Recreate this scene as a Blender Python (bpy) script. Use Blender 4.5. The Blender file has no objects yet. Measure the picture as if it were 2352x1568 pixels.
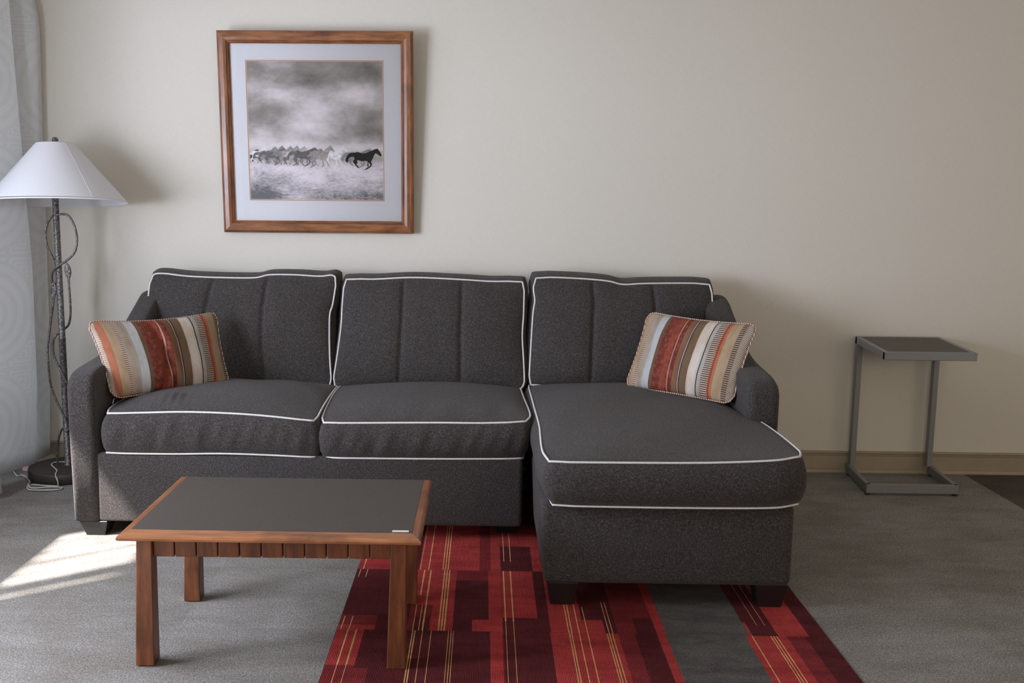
import bpy, bmesh, math, random
from mathutils import Vector, Matrix
random.seed(7)
S = bpy.context.scene
C = S.collection

# ------------------------------------------------------------------ camera
cam_d = bpy.data.cameras.new('camera')
cam = bpy.data.objects.new('camera', cam_d); C.objects.link(cam)
Rv = Vector((0.99974916, 0.02101057, 0.00775741))
Uv = Vector((-0.01068163, 0.14285901, 0.98968541))
Fv = Vector((-0.01968563, 0.98952002, -0.1430476))
M = Matrix((Rv, Uv, -Fv)).transposed().to_4x4()
M.translation = Vector((0, -4.799, 1.32))
cam.matrix_world = M
cam_d.sensor_width = 36; cam_d.lens = 2291.5 / 2352 * 36
cam_d.shift_x = (1176 - 1068) / 2352
cam_d.clip_start = 0.05
S.camera = cam

# ------------------------------------------------------------------ world, sun, daylight, exposure
S.view_settings.view_transform = 'Standard'
S.view_settings.look = 'None'
S.view_settings.gamma = 1
S.view_settings.use_curve_mapping = False
S.view_settings.exposure = -0.10
w = bpy.data.worlds.new('world'); S.world = w; w.use_nodes = True
w.node_tree.nodes['Background'].inputs[0].default_value = (0.62, 0.74, 1.0, 1)
w.node_tree.nodes['Background'].inputs[1].default_value = 1.0

def light(name, kind, loc, direction, energy, color, **k):
    d = bpy.data.lights.new(name, kind); o = bpy.data.objects.new(name, d); C.objects.link(o)
    o.location = loc
    o.rotation_euler = Vector(direction).to_track_quat('-Z', 'Y').to_euler()
    d.energy = energy; d.color = color
    for a, b in k.items(): setattr(d, a, b)
    return o

SUN = Vector((1, 0.72, -1.3))
light('sun', 'SUN', (-5, -3, 6), SUN, 28, (1.0, 0.95, 0.93), angle=math.radians(0.6))
# daylight: the bright sky and courtyard outside, seen through the window opening
light('daylight_near', 'AREA', (-3.5, -1.9, 1.40), (1, 0.20, 0.0), 60, (0.74, 0.82, 1.0),
      shape='RECTANGLE', size=2.6, size_y=2.2)
# bright hazy horizon seen low through the window: soft, nearly level light
light('horizon_glow', 'SUN', (-6, -6, 2), (0.85, 1, -0.01), 0.56, (0.78, 0.83, 1.0), angle=math.radians(13))
light('daylight_glazing', 'AREA', (-2.41, -2.3, 0.95), (1, 0.05, -0.12), 140, (0.76, 0.83, 1.0),
      shape='RECTANGLE', size=1.2, size_y=1.4)
# warm fill lamps added behind the camera and to the right to lift the wall
light('warm_fill_right', 'AREA', (4.3, -1.9, 0.95), (-1, 0.3, 0), 8, (1.0, 0.84, 0.60),
      shape='RECTANGLE', size=1.0, size_y=1.1)
light('warm_fill_rear', 'AREA', (1.6, -7.2, 1.75), (0.0, 1, -0.05), 56, (1.0, 0.87, 0.70),
      shape='RECTANGLE', size=3.4, size_y=1.6)

# ------------------------------------------------------------------ helpers
def tag(o, label=None, cat=None, group=None, kind=None):
    if label: o['label'] = label
    if cat: o['category'] = cat
    if group: o['group'] = group
    if kind: o['kind'] = kind
    return o

def link(name, me, mats, parent=None, smooth=False):
    o = bpy.data.objects.new(name, me); C.objects.link(o)
    for m in (mats if isinstance(mats, (list, tuple)) else [mats]): me.materials.append(m)
    if smooth:
        for p in me.polygons: p.use_smooth = True
    if parent:
        o.parent = parent
        o.matrix_parent_inverse = Matrix.Translation(-Vector(parent.location)) if parent.rotation_euler[:] == (0, 0, 0) else Matrix()
    return o

def empty(name, loc, rot=(0, 0, 0)):
    o = bpy.data.objects.new(name, None); C.objects.link(o)
    o.location = loc; o.rotation_euler = rot; o.empty_display_size = 0.1
    return o

def mesh(verts, faces, uvs=None, midx=None):
    me = bpy.data.meshes.new('m'); me.from_pydata([tuple(v) for v in verts], [], faces)
    if midx:
        for p, i in zip(me.polygons, midx): p.material_index = i
    if uvs:
        l = me.uv_layers.new(name='UVMap')
        for p in me.polygons:
            for li in p.loop_indices: l.data[li].uv = uvs[me.loops[li].vertex_index]
    me.update(); return me

def bm_mesh(bm):
    bmesh.ops.recalc_face_normals(bm, faces=bm.faces)
    me = bpy.data.meshes.new('m'); bm.to_mesh(me); bm.free(); return me

def add_box(bm, a, b, bev=0.0, seg=2):
    t = bmesh.new()
    bmesh.ops.create_cube(t, size=1)
    for v in t.verts:
        v.co = Vector([(a[i] + b[i]) / 2 + v.co[i] * (b[i] - a[i]) for i in range(3)])
    if bev > 0:
        bmesh.ops.bevel(t, geom=t.edges[:], offset=bev, segments=seg, profile=0.5, affect='EDGES')
    me = bpy.data.meshes.new('t'); t.to_mesh(me); t.free(); bm.from_mesh(me); bpy.data.meshes.remove(me)

def box(a, b, bev=0.0, seg=2):
    bm = bmesh.new(); add_box(bm, a, b, bev, seg); return bm_mesh(bm)

def add_hexa(bm, lo, hi, bev=0.0, seg=2):
    """lo, hi: four corners each (ccw)"""
    t = bmesh.new()
    vs = [t.verts.new(p) for p in list(lo) + list(hi)]
    for f in ((3, 2, 1, 0), (4, 5, 6, 7), (0, 1, 5, 4), (1, 2, 6, 5), (2, 3, 7, 6), (3, 0, 4, 7)):
        t.faces.new([vs[i] for i in f])
    if bev > 0: bmesh.ops.bevel(t, geom=t.edges[:], offset=bev, segments=seg, profile=0.5, affect='EDGES')
    me = bpy.data.meshes.new('t'); t.to_mesh(me); t.free(); bm.from_mesh(me); bpy.data.meshes.remove(me)

def catmull(pts, n=6, closed=False):
    P = [Vector(p) for p in pts]; out = []
    N = len(P); rng = range(N if closed else N - 1)
    for i in rng:
        if closed: a, b, c, d = P[(i - 1) % N], P[i], P[(i + 1) % N], P[(i + 2) % N]
        else: a, b, c, d = P[max(i - 1, 0)], P[i], P[i + 1], P[min(i + 2, N - 1)]
        for k in range(n):
            t = k / n
            out.append(0.5 * ((2 * b) + (c - a) * t + (2 * a - 5 * b + 4 * c - d) * t * t + (3 * b - a - 3 * c + d) * t ** 3))
    if not closed: out.append(P[-1])
    return out

def add_tube(bm, pts, r, n=8, closed=False, caps=True):
    P = [Vector(p) for p in pts]; N = len(P); rings = []
    up = None
    for i, p in enumerate(P):
        if closed: t = P[(i + 1) % N] - P[(i - 1) % N]
        else: t = P[min(i + 1, N - 1)] - P[max(i - 1, 0)]
        if t.length < 1e-9: t = Vector((0, 0, 1))
        t.normalize()
        if up is None:
            up = t.orthogonal().normalized()
        else:
            up = up - t * up.dot(t)
            if up.length < 1e-6: up = t.orthogonal()
            up.normalize()
        s = t.cross(up)
        rr = r(i / (N - 1)) if callable(r) else r
        rings.append([bm.verts.new(p + (up * math.cos(2 * math.pi * k / n) + s * math.sin(2 * math.pi * k / n)) * rr) for k in range(n)])
    for i in range(N if closed else N - 1):
        A, B = rings[i], rings[(i + 1) % N]
        off = 0
        if closed and i == N - 1:
            off = min(range(n), key=lambda o: (A[0].co - B[o].co).length)
        for k in range(n):
            bm.faces.new((A[k], A[(k + 1) % n], B[(k + 1 + off) % n], B[(k + off) % n]))
    if caps and not closed:
        bm.faces.new(rings[0][::-1]); bm.faces.new(rings[-1])

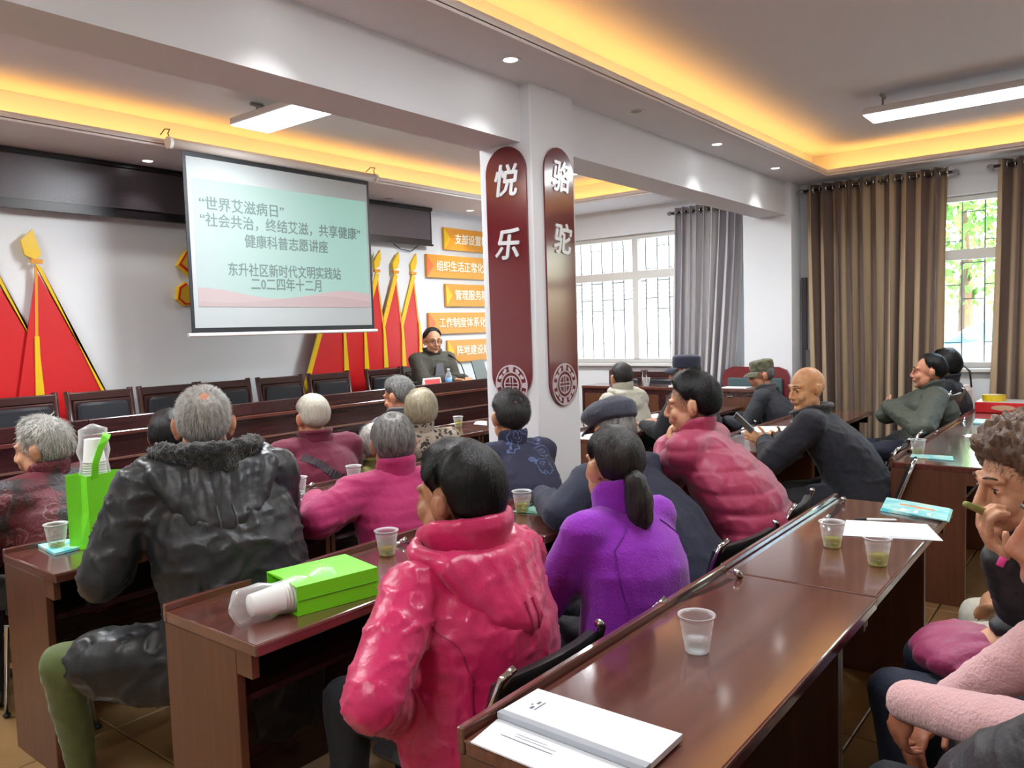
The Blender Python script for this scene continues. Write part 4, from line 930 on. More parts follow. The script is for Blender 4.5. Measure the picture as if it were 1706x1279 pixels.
def make_hair(name, M, style, thick, hm, seed=0, strands=1300, slen=.05, lift=.006, spot=None, bulge=0.0, swid=.0016, messy=.25, curl=0.0):
    nu, nv = (72, 42) if curl else (44, 26); D = []
    for j in range(nv + 1):
        th = math.pi * (j + .02) / (nv + .04)
        for i in range(nu): D.append((math.sin(th) * math.sin(2 * math.pi * i / nu), math.sin(th) * math.cos(2 * math.pi * i / nu), math.cos(th)))
    D = np.array(D); P, k, m = hair_surface(D, thick, style, spot, seed, bulge)
    fs = []
    for j in range(nv):
        for i in range(nu):
            q = (j * nu + i, (j + 1) * nu + i, (j + 1) * nu + (i + 1) % nu, j * nu + (i + 1) % nu)
            if max(k[a] for a in q) > .03: fs.append(q)
    if curl: P = P + D * (np.abs(vnoise(D, 9, seed + 3)) * curl)[:, None]
    mb = MB(); mb.add([tuple(p) for p in P], fs)
    # strands
    rs = np.random.RandomState(seed + 100); n0 = strands * 3; R = rs.normal(size=(n0, 3)); R /= np.linalg.norm(R, axis=1)[:, None]
    P0, k0, m0 = hair_surface(R, thick, style, spot, seed, bulge); keep = np.where(k0 > .25)[0][:strands]; d = R[keep]
    crown = np.array((.02, -.55, .83)); crown /= np.linalg.norm(crown)
    if len(keep):
        pts = []; prev = d; jit = rs.normal(size=d.shape) * messy
        L = slen * (.6 + .8 * rs.rand(len(d)))[:, None]; N = 4
        for s in range(N):
            Ps, ks, ms = hair_surface(prev, thick, style, spot, seed, bulge); pts.append(Ps + prev * (.0005 + lift * (s / (N - 1)) ** 1.5 * (.4 + rs.rand(len(d))[:, None] * 1.2) if s else -.002))
            fl = prev - crown * (prev @ crown)[:, None]; fl = fl - crown; fl = fl + jit + np.array((0, 0, -.35)); fl = fl - prev * (fl * prev).sum(1)[:, None]; fl /= np.linalg.norm(fl, axis=1)[:, None] + 1e-6
            prev = prev + fl * L / (N - 1) / .095; prev /= np.linalg.norm(prev, axis=1)[:, None]
        side = np.cross(pts[1] - pts[0], d); side /= np.linalg.norm(side, axis=1)[:, None] + 1e-9
        b = len(mb.v); V_ = []; n = len(d)
        for s in range(N):
            w = swid * (1 - .8 * s / (N - 1)); V_.append(pts[s] - side * w); V_.append(pts[s] + side * w)
        V_ = np.array(V_)                     # (2N, n, 3)
        fl_ = []
        for i in range(n):
            for s in range(N - 1): fl_.append(((2 * s) * n + i, (2 * s + 1) * n + i, (2 * s + 3) * n + i, (2 * s + 2) * n + i))
        mb.add([tuple(p) for p in V_.reshape(-1, 3)], fl_)
    me = bpy.data.meshes.new(name); me.from_pydata(mb.v, [], mb.f); me.materials.append(hm); me.shade_smooth(); me.transform(M); return me
def head_shapes(mb, M, old=.5, jaw=1.0):
    Rm = M.to_3x3(); E = lambda c, r, R=None, nu=16, nv=10: mb.ell(M @ V(c), r, (Rm @ R) if R else Rm, nu, nv)
    C_ = lambda a, b, r0, r1: mb.cap(M @ V(a), M @ V(b), r0, r1, 10)
    E(HC, HR, None, 24, 16); E((0, .030, -.035), (.058 * jaw, .062, .068)); E((0, .034, -.078), (.044 * jaw, .048, .034)); E((0, .070, -.098), (.024 * jaw, .022, .018))
    for s in (-1, 1):
        E((s * .036, .064, -.030), (.024, .022, .026)); E((s * .044, .022, -.060), (.023 * jaw, .042, .042)); C_((s * .010, .090, .024), (s * .044, .076, .026), .0105, .0095)
        E((s * .0305, .076, .002), (.0145, .0125, .0105)); E((s * .0115, .099, -.036), (.0085, .011, .0075))
        E((s * .081, -.012, -.008), (.0075, .023, .036), Matrix.Rotation(-s * .5, 3, 'Z') @ Matrix.Rotation(-.2, 3, 'X')); E((s * .089, -.024, .004), (.0055, .013, .027), Matrix.Rotation(-s * .7, 3, 'Z')); E((s * .077, -.004, -.036), (.006, .009, .010))
    C_((0, .090, .016), (0, .110, -.028), .0085, .0120); E((0, .108, -.033), (.0125, .0125, .0095)); E((0, .082, -.056), (.027, .018, .021))
    E((0, .0940, -.060), (.019, .0095, .0042)); E((0, .0925, -.0685), (.016, .0095, .0046)); C_((-.019, .087, -.0645), (.019, .087, -.0645), .006, .006)
def face_parts(o, M, brow=H_DARK, closed=.25, glasses=False):
    for s in (-1, 1):
        m = MB(); m.ell((s * .0305, .0772, .0015), (.0112, .0105, .0058), None, 14, 10); e = link('eye', m.mesh('eye', M_EYEW, True), o); e.data.transform(M)
        m = MB(); m.ell((s * .0305, .0862, .0008), (.0052, .0024, .0050), None, 12, 6); q = link('iris', m.mesh('iris', M_IRIS, True), e); q.data.transform(M)
        m = MB(); m.tube([(s * .0185, .0850, .0040), (s * .025, .0882, .0072), (s * .035, .0870, .0070), (s * .0420, .0800, .0030)], [.001, .0014, .0014, .0008], 6); q = link('upper_lid', m.mesh('upper_lid', M_IRIS, True), o); q.data.transform(M)
        m = MB(); m.tube([(s * .013, .0985, .030), (s * .024, .0970, .0335), (s * .037, .0890, .0320), (s * .046, .0790, .0265)], [.0018, .003, .0026, .0012], 8); q = link('eyebrow', m.mesh('eyebrow', brow, True), o); q.data.transform(M)
    if glasses:
        m = MB()
        for s in (-1, 1):
            m.tube([(s * .031 + .023 * math.cos(a), .103, .001 + .018 * math.sin(a)) for a in np.linspace(0, 6.28, 17)], .0013, 6, False); m.tube([(s * .054, .101, .006), (s * .078, .04, .008), (s * .080, -.02, .0)], .0013, 6)
        m.tube([(-.009, .104, .005), (.009, .104, .005)], .0013, 6); q = link('glasses', m.mesh('glasses', M_BLACK, True), o); q.data.transform(M)
def hand_shapes(mb, w, d, n, side, curl=.5, spread=.09, thumb=.7, s=1.0):
    """w wrist, d finger direction, n back-of-hand normal, side +1 = thumb along d x n"""
    d = V(d).normalized(); n = V(n); n = (n - d * n.dot(d)).normalized(); t = d.cross(n) * side
    R = Matrix((t, d, n)).transposed(); mb.ell(w + d * .048 * s, (.040 * s, .052 * s, .016 * s), R, 14, 8); mb.cap(w - d * .02, w + d * .02, .026 * s, .027 * s)
    for k, (off, ln) in enumerate(((.029, .074), (.010, .082), (-.010, .076), (-.028, .060))):
        a = w + (d * (.090 - .004 * abs(k - 1.2)) + t * off) * s; q = (d + t * (off * spread * 20)).normalized(); r = .0092 * s
        for j, f in enumerate((.45, .32, .25)):
            ang = curl * (.55, 1.0, .8)[j]; q = (q * math.cos(ang) - n * math.sin(ang)).normalized(); ax = q.cross(t).normalized() * (1 if True else 1); n2 = n
            b = a + q * ln * f * s; mb.cap(a, b, r, r * .93, 8); a = b; r *= .93
            n = (n - q * n.dot(q)).normalized()
        n = n2; n = V(R.col[2])
    a = w + (d * .022 + t * .034) * s; q = (d * .75 + t * thumb - n * .25).normalized(); b = a + q * .042 * s; mb.cap(w + d * .012 * s + t * .012 * s, a, .016 * s, .0125 * s, 8); mb.cap(a, b, .0125 * s, .0105 * s, 8); q2 = (q + d * .5 - t * .3 - n * .2 * curl).normalized(); mb.cap(b, b + q2 * .032 * s, .0105 * s, .009 * s, 8)

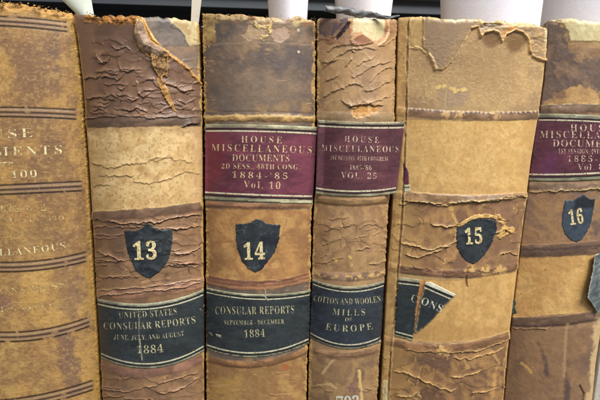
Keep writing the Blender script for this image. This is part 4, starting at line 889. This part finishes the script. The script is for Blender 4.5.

---+---

Exercise instructions =>
Print the entries as they stand, first line through the line holding "C = S.collection", with every picture removed.

Response to the exercise =>
Recreate this scene as a Blender Python (bpy) script. Use Blender 4.5. The Blender file has no objects yet. Measure the picture as if it were 2352x1568 pixels.
import bpy, bmesh, math, random
from mathutils import Vector, Matrix
random.seed(7)
S = bpy.context.scene
C = S.collection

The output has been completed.